Miriamm, you start a new Goldlist using various kinds of material depending on where you are with the language. At an early stage (assuming you have done some audio only work like a Pimsleur or Michel Thomas course first, so that you have some basics and a knowledge of how the language sounds) you’ll pick maybe a Teach Yourself series book or a Colloquial series book, Living Language, Assimil, you name it.

What goes in the Headlist is the vocab, the grammar notes, example sentences, everything you need in order not to need the book with you when you distil it. You do these 25 at a time because that’s what fits on the top left of a double-page in a writing book 40 lines deep, while leaving enough space for the future distillations.

When you’ve done one of these, taking maybe 20 minutes if you have the material prepared at hand, then you take the page after a ten minute break in which you did something else, like walk a kilometre, make a coffee, peel some vegetables, go to the toilet, etc etc, and you do turn to the next double page in the writing book to do another 25. This is the complicated bit as it involves taking the right hand sheet of the double page in between your fingers and moving it to the left, ensuring you only take one sheet and not 2 at a time. It is known as “turning the page”and does not generally take two weeks to do. The point about the two weeks is  that you do not review the earlier material, instead you carry on deep into the book even though you have not necessarily memorised the earlier material, because you need the book in the Headlist and you’ll memorise the whole thing on later distillations.

This is a bit counter-intuitive for those who are used to really covering and memorising one chapter before they go on to the next and so on until they finish the book, at which point they put the book away and don’t need it again. It is a completely different, but far more effective, way to work through the book, and commit it to memory.

The thing to do once all the material in a book has been covered is either to get a more advanced book to work from or to work through a small dictionary, or start literature work.

In this way you can go from beginner to post-graduate levels all in a single memory system, tracking your vocab numerically and measuring the degree of memorisation of the material all the way.

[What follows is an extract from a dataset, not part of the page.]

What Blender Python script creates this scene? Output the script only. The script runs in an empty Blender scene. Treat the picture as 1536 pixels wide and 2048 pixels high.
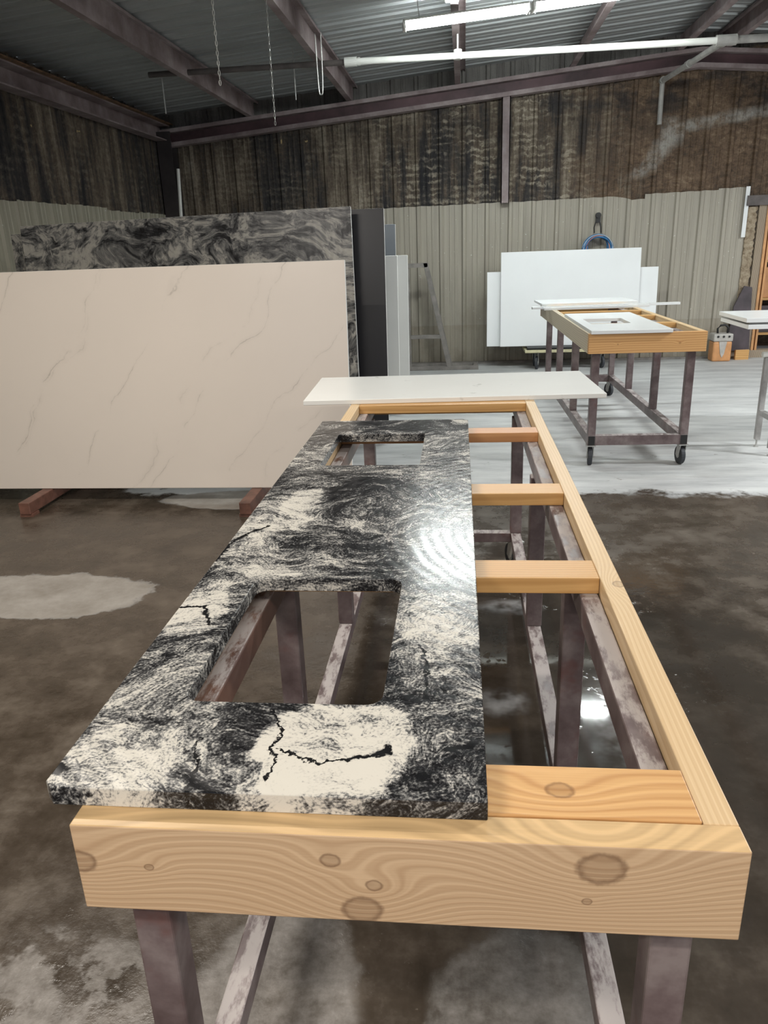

By the way, don’t miss Christopher Huff’s Academy Award-Winning four minute movie about the Goldlist Method:

Now let me come to the additional point which you mentioned about the fact that your short-term memory is switched on while noting words down from reading an article.

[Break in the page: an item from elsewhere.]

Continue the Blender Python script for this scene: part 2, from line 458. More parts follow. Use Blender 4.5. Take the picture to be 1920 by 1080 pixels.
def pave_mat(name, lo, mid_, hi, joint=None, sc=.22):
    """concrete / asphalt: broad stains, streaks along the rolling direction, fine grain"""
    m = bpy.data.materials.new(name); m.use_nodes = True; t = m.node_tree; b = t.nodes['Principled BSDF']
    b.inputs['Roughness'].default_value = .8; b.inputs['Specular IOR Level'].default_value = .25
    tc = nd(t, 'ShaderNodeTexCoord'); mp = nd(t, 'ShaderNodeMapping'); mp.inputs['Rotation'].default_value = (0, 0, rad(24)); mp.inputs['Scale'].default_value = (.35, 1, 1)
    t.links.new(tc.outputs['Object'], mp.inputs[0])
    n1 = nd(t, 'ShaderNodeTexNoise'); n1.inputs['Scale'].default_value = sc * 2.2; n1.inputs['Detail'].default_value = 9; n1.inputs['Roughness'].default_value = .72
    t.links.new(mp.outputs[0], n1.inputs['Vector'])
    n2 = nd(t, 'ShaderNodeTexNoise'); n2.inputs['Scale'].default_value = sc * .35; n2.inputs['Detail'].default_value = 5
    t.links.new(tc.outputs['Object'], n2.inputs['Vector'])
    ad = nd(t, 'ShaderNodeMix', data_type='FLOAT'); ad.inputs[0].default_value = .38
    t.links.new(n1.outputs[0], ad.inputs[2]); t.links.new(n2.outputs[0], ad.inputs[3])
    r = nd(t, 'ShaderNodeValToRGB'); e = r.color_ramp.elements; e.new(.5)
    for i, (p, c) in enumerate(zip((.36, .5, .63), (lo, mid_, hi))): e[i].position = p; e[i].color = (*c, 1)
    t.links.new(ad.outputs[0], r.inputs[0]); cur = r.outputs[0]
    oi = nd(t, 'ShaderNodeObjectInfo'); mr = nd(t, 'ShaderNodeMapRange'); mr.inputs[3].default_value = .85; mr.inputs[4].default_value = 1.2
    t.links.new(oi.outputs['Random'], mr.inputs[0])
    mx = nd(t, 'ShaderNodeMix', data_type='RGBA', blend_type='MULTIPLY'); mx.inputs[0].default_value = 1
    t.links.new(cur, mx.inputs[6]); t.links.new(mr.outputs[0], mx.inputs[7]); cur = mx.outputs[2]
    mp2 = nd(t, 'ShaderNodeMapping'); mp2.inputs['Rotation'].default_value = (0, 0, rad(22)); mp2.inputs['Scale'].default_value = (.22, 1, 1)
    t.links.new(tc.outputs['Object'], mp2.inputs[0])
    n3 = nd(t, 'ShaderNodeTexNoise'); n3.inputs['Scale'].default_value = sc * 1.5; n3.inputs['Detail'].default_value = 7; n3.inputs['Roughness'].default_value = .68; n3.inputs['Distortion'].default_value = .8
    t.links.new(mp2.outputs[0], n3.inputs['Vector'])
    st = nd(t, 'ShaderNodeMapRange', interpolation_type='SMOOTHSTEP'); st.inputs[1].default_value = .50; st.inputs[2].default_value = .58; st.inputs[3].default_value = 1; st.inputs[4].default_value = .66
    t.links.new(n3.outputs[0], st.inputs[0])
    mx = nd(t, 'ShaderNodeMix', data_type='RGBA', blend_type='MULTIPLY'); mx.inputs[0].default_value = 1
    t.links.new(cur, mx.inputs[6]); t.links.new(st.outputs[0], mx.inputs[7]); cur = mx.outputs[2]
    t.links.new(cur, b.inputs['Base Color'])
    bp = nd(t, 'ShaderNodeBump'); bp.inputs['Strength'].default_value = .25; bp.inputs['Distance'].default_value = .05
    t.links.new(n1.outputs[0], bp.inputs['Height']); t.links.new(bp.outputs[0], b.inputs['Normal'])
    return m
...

My tendency would be to use the Goldlist as the direct place you note down the words and then their German and/or English equivalents once you have checked them in your dictionary or from a translation of the article (which is why I like to use literature, there is usually an audio-book to listen to, and then you can read the foreign language text to grab any bits you didn’t really understand form the audio, and then finally read the translation in your own language for what you didn’t quite understand in the foreign language original. Right now I am in this process for Hermann Brochs “Die Schlafwanderer” as far as German is concerned.

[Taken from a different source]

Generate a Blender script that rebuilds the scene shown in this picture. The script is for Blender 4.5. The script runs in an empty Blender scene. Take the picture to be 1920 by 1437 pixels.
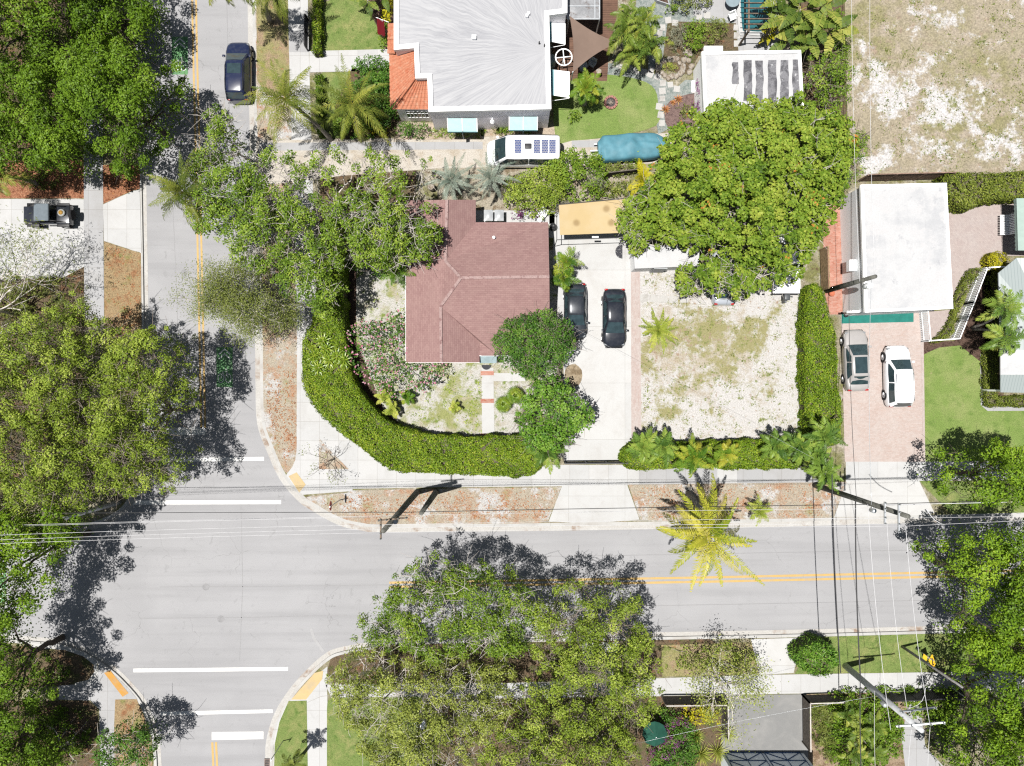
import bpy, bmesh, math, random
import numpy as np
from mathutils import Vector, Matrix

# ------------------------------------------------------------------ camera, sky, sun, exposure
S = 24.0                 # photograph pixels per metre on the ground
F = 1330.0               # focal length in photograph pixels
CAM_H = F / S            # flying height of the drone
SUN_EL, SUN_AZ = 78.0, 194.0     # elevation, and the compass direction (degrees from +x, counter-clockwise) the sun stands in
scene = bpy.context.scene
COL = scene.collection
cam_data = bpy.data.cameras.new("camera")
cam = bpy.data.objects.new("camera", cam_data)
COL.objects.link(cam)
cam.location = (0, 0, CAM_H)
cam.rotation_euler = (0, 0, 0)
cam_data.sensor_fit = 'HORIZONTAL'
cam_data.sensor_width = 36.0
cam_data.lens = 36.0 * F / 1920.0
cam_data.clip_start = 0.5
cam_data.clip_end = 2000.0
scene.camera = cam

world = bpy.data.worlds.new("World")
scene.world = world
world.use_nodes = True
wn = world.node_tree.nodes
sky = wn.new('ShaderNodeTexSky')
sky.sky_type = 'NISHITA'
sky.sun_disc = False
sky.sun_elevation = math.radians(SUN_EL)
sky.sun_rotation = math.radians(90 - SUN_AZ)
sky.air_density = 1.0
sky.dust_density = 0.6
sky.ozone_density = 1.0
bg = wn['Background']
bg.inputs['Strength'].default_value = 0.042
hs = wn.new('ShaderNodeHueSaturation')
hs.inputs['Saturation'].default_value = 0.62
world.node_tree.links.new(sky.outputs['Color'], hs.inputs['Color'])
world.node_tree.links.new(hs.outputs['Color'], bg.inputs['Color'])

sun_data = bpy.data.lights.new("sun", 'SUN')
sun_data.energy = 5.0
sun_data.angle = math.radians(0.53)
sun_data.color = (1.0, 0.965, 0.91)
sun = bpy.data.objects.new("sun", sun_data)
COL.objects.link(sun)
_e, _a = math.radians(SUN_EL), math.radians(SUN_AZ)
_d = Vector((math.cos(_e) * math.cos(_a), math.cos(_e) * math.sin(_a), math.sin(_e)))
sun.rotation_euler = _d.to_track_quat('Z', 'Y').to_euler()
sun.location = _d * 120

scene.view_settings.view_transform = 'Standard'
scene.view_settings.look = 'None'
scene.view_settings.exposure = 0.91
scene.view_settings.gamma = 1.0
scene.cycles.max_bounces = 8
scene.cycles.diffuse_bounces = 4
scene.cycles.transparent_max_bounces = 8
scene.cycles.use_denoising = False
scene.cycles.filter_width = 1.25
scene.cycles.sample_clamp_indirect = 4.0

# ------------------------------------------------------------------ helpers
RNG = np.random.default_rng(7)
random.seed(11)


def W(px, py, h=0.0):
    """The point of the place that stands at height h and is seen at a pixel of the survey photograph."""
    k = (1.0 - h / CAM_H) / S
    return Vector(((px - 960.0) * k, -(py - 718.5) * k, h))


def lin(v):
    v /= 255.0
    return v / 12.92 if v <= 0.04045 else ((v + 0.055) / 1.055) ** 2.4


def A(r, g, b, k=0.325):
    """Reflectance of a surface that shows as this sRGB colour in full sun."""
    return (min(lin(r) * k, .85), min(lin(g) * k, .85), min(lin(b) * k, .85), 1.0)


def tag(o, label=None, cat=None, group=None, kind=None):
    if label: o['label'] = label
    if cat: o['category'] = cat
    if group: o['group'] = group
    if kind: o['kind'] = kind
    return o


def thing(name, label, cat, loc=(0, 0, 0), rz=0.0, group=None):
    o = bpy.data.objects.new(name, None)
    COL.objects.link(o)
    o.empty_display_size = 0.3
    o.location = loc
    o.rotation_euler = (0, 0, rz)
    return tag(o, label, cat, group)


def wloc(o):
    v = Vector((0, 0, 0))
    while o is not None:
        v += o.location
        o = o.parent
    return v


def copy_tree(o, parent=None):
    c = o.copy()
    COL.objects.link(c)
    if parent is not None:
        c.parent = parent
    for ch in list(o.children):
        copy_tree(ch, c)
    return c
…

I would not say that this process switches on a short-term memory learning process. You are focused on understanding a passage and not on committing it by dint of force to a memory to be tested on next Tuesday. Therefore some of it will of course be remembered short term but the long-term memory is free to make its usual samples in a relaxed way and the more you like the story the better that should work. With the Goldlist Method, you carry on confidently with further material and if you happen to come up with the same word again and write it again, this is really no big deal. It happens to everyone now and again. When you know that word as you will after 1-3 distillations most likely, you’ll be able to kick it out even more rapidly so what you lose on the swings, as we say, you gain on the roundabouts. The point is not to repeat material intentionally, partly because it wastes time, you don’t need it for this way of learning, and partly because two frequent repetition builds the kind of synapses which are intended to disintegrate after two weeks, for reasons deep in our history and connected to the lunar hunting cycle.